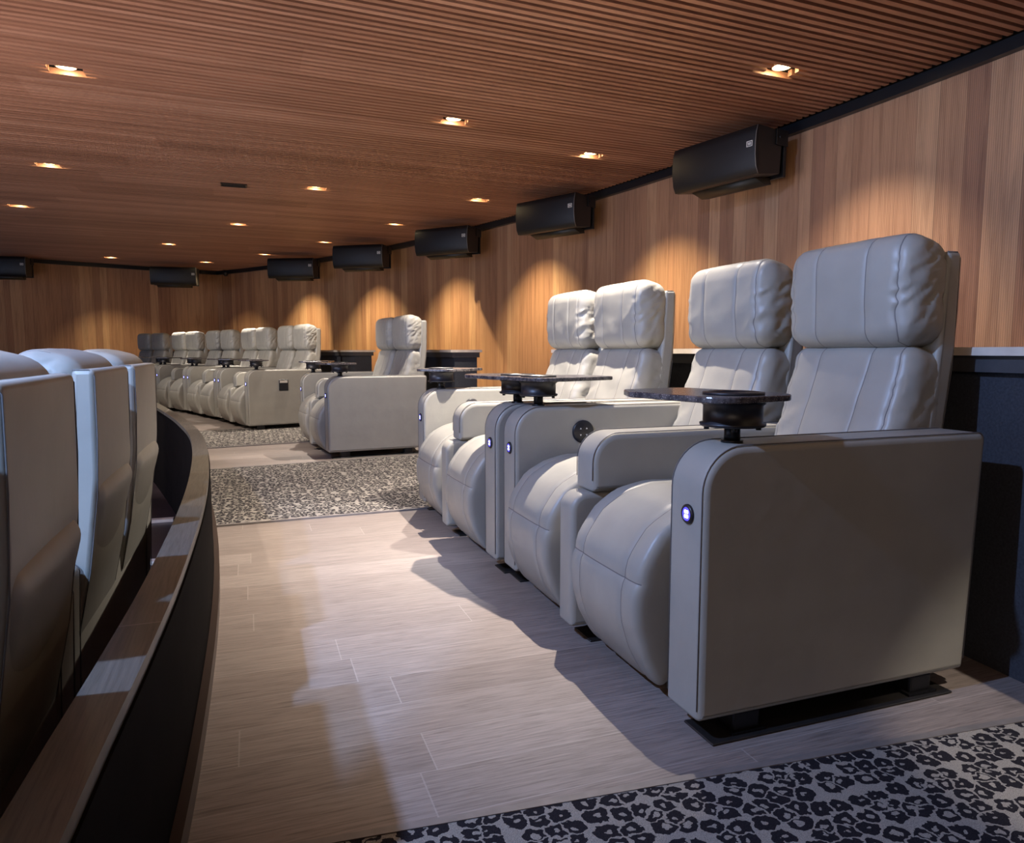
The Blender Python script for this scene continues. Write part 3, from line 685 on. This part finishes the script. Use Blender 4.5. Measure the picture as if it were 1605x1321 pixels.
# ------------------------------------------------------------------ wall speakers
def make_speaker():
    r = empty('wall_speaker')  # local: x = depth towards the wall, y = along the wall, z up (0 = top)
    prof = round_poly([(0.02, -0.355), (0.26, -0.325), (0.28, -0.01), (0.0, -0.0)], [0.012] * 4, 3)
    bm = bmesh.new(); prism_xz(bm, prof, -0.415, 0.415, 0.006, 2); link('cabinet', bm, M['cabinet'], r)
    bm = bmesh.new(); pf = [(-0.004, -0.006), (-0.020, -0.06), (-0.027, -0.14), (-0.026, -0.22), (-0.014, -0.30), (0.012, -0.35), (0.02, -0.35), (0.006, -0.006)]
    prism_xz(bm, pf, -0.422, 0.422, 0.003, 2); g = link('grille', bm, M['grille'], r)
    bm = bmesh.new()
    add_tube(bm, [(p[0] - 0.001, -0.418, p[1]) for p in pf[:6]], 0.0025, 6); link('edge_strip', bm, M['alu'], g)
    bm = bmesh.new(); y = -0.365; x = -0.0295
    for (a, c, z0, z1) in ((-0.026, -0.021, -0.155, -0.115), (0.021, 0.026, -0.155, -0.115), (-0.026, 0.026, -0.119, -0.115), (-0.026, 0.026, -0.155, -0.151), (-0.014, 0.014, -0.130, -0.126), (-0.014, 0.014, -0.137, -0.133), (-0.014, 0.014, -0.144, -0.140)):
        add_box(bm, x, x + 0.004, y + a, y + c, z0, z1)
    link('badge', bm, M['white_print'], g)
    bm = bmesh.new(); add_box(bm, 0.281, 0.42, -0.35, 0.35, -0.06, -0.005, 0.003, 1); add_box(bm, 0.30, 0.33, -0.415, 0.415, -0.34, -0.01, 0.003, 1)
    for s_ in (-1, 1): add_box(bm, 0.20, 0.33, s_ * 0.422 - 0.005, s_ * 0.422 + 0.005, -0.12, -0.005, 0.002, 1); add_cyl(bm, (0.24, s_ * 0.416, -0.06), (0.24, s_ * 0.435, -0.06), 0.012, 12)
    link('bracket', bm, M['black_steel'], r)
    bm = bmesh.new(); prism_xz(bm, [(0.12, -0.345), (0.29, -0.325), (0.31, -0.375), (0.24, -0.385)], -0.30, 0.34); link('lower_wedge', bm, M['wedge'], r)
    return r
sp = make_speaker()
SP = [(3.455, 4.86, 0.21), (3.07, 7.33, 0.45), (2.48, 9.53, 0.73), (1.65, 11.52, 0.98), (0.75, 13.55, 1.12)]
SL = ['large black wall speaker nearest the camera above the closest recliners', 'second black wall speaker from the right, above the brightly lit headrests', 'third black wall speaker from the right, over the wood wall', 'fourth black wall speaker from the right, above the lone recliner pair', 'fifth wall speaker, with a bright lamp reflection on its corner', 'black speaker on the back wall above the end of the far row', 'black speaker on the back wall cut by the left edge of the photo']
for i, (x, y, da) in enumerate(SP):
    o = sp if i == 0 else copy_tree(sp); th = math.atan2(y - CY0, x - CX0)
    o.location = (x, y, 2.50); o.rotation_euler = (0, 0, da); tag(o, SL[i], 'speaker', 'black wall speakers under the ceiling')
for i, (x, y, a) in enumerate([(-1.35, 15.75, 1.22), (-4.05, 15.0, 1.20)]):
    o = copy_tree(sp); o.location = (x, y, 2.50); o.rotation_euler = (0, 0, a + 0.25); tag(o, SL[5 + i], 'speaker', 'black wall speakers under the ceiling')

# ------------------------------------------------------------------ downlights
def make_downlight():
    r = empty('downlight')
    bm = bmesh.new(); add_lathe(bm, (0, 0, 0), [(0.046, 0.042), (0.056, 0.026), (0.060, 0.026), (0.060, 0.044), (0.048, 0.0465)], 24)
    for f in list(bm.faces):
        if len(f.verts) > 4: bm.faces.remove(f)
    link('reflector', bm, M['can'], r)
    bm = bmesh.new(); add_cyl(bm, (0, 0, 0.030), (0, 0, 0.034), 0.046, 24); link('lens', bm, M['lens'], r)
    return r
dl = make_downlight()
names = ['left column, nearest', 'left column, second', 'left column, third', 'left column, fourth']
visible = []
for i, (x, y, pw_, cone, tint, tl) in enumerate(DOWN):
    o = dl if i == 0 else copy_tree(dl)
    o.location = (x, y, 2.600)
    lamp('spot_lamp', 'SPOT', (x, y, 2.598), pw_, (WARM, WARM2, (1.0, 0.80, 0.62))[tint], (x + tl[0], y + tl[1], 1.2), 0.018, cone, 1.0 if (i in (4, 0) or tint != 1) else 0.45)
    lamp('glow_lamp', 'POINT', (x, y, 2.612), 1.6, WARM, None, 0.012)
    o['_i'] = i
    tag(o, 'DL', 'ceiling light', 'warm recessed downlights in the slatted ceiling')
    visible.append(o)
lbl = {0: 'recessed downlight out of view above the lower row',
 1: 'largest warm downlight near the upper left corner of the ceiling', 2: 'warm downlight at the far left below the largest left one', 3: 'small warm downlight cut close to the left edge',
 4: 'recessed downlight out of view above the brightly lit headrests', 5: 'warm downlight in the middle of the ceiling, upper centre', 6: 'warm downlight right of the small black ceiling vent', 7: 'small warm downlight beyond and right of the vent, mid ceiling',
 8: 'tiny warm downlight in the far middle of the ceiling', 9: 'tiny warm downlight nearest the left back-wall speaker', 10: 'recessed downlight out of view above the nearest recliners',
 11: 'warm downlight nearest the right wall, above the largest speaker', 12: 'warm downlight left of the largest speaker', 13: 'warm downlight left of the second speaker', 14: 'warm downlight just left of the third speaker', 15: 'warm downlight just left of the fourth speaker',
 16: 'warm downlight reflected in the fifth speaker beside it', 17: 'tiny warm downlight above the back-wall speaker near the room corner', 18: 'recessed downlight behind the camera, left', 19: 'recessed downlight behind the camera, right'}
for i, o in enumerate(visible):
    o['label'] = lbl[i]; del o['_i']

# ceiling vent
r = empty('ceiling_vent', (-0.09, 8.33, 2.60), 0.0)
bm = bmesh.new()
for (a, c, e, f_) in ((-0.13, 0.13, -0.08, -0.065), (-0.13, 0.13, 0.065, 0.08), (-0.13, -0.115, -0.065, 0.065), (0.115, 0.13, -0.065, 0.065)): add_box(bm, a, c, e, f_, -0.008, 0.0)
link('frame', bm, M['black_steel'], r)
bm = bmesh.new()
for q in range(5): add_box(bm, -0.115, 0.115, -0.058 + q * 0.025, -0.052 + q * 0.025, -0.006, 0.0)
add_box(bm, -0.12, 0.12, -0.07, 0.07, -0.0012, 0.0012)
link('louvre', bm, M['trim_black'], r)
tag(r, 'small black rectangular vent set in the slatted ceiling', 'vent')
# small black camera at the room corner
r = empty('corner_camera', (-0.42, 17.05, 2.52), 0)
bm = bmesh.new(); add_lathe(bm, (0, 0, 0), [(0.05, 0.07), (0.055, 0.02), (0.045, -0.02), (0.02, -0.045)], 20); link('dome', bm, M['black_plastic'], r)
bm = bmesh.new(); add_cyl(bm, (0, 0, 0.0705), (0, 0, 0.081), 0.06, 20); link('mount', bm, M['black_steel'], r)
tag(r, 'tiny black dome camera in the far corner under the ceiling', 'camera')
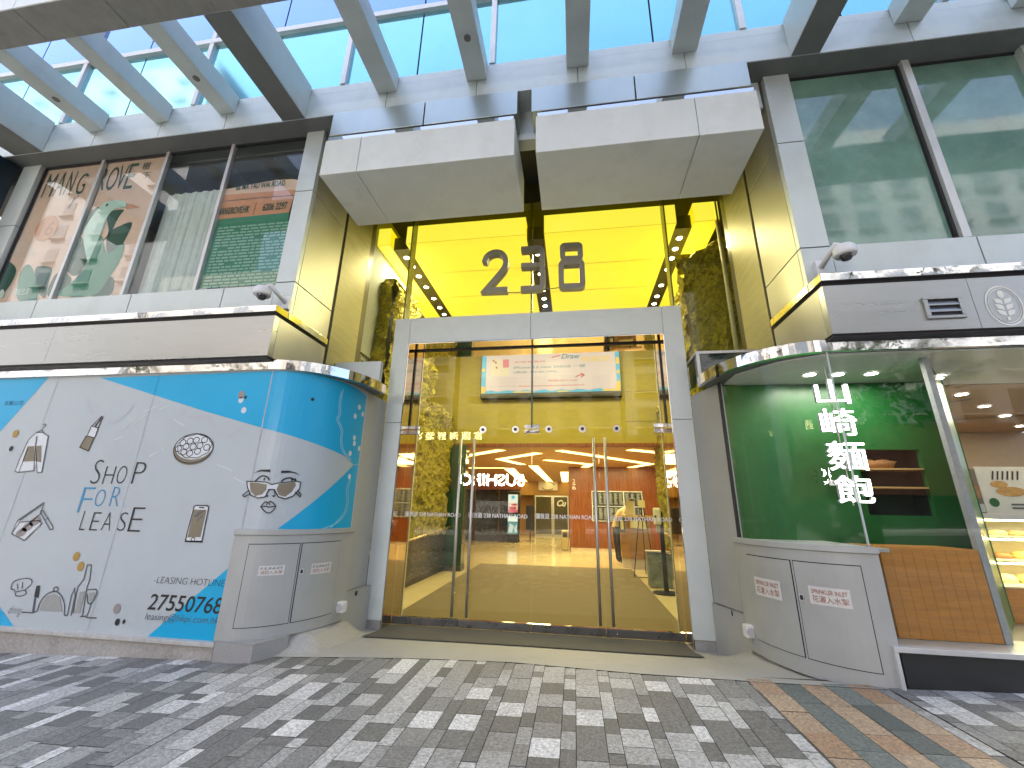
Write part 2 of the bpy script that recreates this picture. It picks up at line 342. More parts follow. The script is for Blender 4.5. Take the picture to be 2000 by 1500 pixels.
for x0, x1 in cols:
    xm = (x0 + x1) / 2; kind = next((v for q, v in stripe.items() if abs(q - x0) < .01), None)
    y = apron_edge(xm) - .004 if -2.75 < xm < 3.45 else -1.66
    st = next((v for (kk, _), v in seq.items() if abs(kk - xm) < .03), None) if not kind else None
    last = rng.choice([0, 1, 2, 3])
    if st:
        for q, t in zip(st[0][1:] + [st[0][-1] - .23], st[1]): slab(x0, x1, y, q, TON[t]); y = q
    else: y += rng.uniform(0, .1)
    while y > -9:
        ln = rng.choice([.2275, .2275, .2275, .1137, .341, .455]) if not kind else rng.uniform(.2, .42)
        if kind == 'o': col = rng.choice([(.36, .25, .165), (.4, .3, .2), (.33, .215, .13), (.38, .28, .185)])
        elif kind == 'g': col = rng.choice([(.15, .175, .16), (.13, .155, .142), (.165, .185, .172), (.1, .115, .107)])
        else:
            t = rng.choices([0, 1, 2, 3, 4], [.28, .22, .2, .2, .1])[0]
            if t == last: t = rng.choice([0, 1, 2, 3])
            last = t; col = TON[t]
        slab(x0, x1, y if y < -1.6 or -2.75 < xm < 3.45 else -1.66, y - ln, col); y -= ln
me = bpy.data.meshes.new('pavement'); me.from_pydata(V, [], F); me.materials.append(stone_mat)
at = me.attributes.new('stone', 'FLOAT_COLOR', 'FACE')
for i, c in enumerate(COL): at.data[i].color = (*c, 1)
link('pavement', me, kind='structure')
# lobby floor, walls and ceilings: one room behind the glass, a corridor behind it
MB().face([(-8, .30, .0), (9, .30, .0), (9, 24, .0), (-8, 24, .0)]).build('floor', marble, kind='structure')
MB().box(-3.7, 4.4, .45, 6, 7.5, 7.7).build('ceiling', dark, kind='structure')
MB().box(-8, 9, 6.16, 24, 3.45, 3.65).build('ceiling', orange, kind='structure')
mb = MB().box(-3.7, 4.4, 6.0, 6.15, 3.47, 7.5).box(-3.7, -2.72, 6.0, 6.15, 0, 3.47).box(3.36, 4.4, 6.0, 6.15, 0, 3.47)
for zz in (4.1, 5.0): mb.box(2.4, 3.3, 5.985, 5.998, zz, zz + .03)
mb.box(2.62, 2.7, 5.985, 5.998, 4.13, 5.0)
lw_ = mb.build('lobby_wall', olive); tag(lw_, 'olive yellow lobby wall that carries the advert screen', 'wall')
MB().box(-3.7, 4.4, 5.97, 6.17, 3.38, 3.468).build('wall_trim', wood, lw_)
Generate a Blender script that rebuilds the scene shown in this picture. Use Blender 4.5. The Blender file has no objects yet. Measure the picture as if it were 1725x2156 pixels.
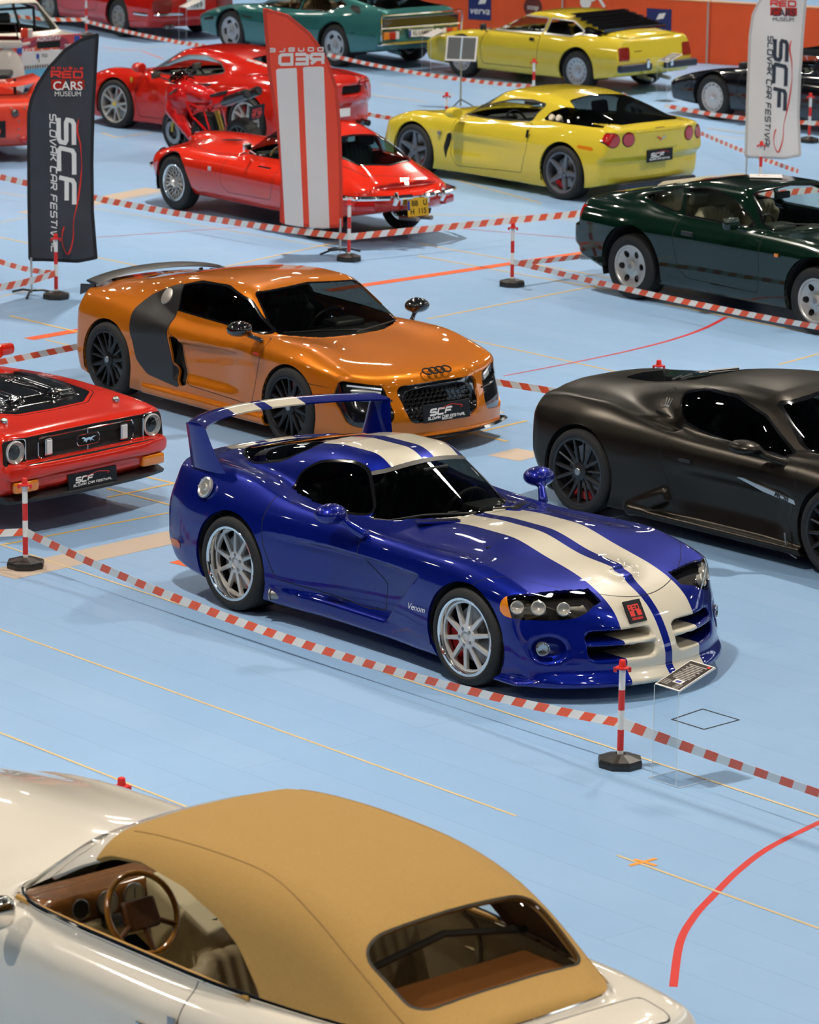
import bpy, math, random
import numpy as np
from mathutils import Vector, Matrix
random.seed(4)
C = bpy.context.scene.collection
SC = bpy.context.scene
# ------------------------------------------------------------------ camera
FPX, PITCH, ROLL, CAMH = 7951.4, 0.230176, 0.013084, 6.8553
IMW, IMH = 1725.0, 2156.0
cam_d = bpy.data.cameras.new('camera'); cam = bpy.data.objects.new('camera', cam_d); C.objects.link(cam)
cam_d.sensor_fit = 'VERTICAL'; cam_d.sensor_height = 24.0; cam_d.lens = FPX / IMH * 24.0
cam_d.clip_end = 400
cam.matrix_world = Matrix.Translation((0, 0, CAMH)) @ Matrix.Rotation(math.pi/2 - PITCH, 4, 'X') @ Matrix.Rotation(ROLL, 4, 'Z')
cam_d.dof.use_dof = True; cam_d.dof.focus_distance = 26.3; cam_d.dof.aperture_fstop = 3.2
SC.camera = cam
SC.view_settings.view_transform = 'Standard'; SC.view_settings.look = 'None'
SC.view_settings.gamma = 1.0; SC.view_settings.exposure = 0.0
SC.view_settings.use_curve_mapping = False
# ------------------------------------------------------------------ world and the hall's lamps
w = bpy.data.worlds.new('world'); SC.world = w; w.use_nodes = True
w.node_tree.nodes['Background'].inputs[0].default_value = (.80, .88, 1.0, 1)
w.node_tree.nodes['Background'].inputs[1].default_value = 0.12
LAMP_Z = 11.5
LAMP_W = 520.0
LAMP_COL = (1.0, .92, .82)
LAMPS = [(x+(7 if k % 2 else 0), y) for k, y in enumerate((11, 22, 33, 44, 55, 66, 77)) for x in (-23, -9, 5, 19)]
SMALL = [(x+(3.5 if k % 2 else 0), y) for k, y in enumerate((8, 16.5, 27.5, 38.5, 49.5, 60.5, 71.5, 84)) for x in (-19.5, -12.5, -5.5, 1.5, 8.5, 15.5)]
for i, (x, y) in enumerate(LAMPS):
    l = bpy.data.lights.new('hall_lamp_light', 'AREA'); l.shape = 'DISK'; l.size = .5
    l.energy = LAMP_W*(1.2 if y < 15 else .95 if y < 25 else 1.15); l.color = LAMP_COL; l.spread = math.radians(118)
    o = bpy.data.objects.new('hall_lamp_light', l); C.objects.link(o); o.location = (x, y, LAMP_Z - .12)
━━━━
What you have to do: Look through the records and gather every line containing "picture".

Answer to this exercise:
The Blender Python script for this scene continues. Write part 3, from line 685 on. This part finishes the script. Use Blender 4.5. Measure the picture as if it were 1605x1321 pixels.
Write part 2 of the bpy script that recreates this picture. It picks up at line 342. More parts follow. The script is for Blender 4.5. Take the picture to be 2000 by 1500 pixels.
Generate a Blender script that rebuilds the scene shown in this picture. Use Blender 4.5. The Blender file has no objects yet. Measure the picture as if it were 1725x2156 pixels.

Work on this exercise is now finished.